May's Conservative Party, which lost its majority in Parliament in a June election, has been plagued by scandals that have led to the resignations of two ministers this month. Priti Patel, the international development secretary, resigned last week after details emerged (http://www.marketwatch.com/story/second-uk-cabinet-minister-in-a-week-resigns-in-blow-to-theresa-may-2017-11-08) about her unauthorized meetings with Israeli officials, while Defense Secretary Michael Fallon resigned earlier in November after allegations of inappropriate conduct toward women.

See:Is British leader Theresa May on her way out? Why that's the fear -- and why it matters (http://www.marketwatch.com/story/is-british-leader-theresa-may-on-her-way-out-why-thats-the-fear-and-why-it-matters-2017-11-09)

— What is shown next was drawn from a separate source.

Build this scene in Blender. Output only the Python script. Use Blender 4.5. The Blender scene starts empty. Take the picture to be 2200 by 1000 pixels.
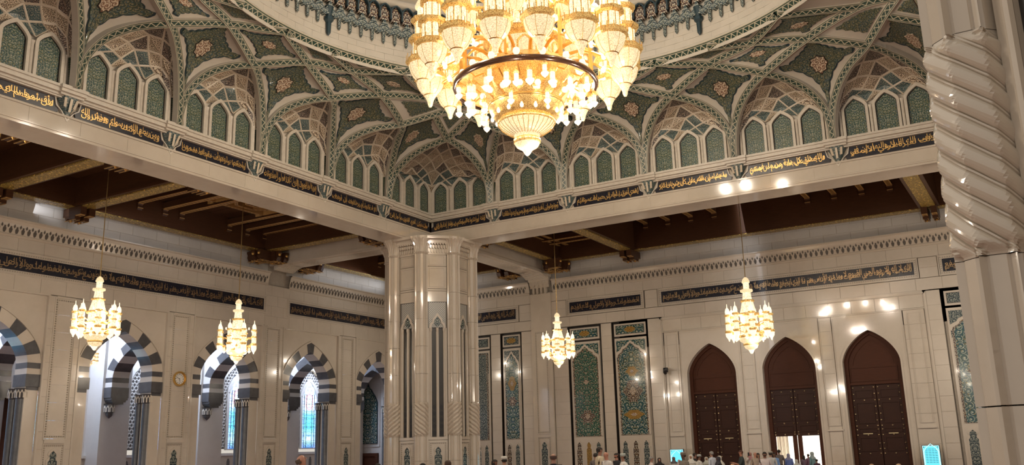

The U.K. is also facing growing pressure from Europe about its plans to leave the EU, which is scheduled for March 2019. On Friday, the EU's chief Brexit negotiator gave the U.K. a two-week deadline to show that sufficient progress has been made on a trio of divorce issues for talks to move forward.

European leaders including German Chancellor Angela Merkel and French President Emmanuel Macron are set to decide at a December gathering whether to authorize negotiators to proceed with discussing the U.K.'s future economic ties to the bloc.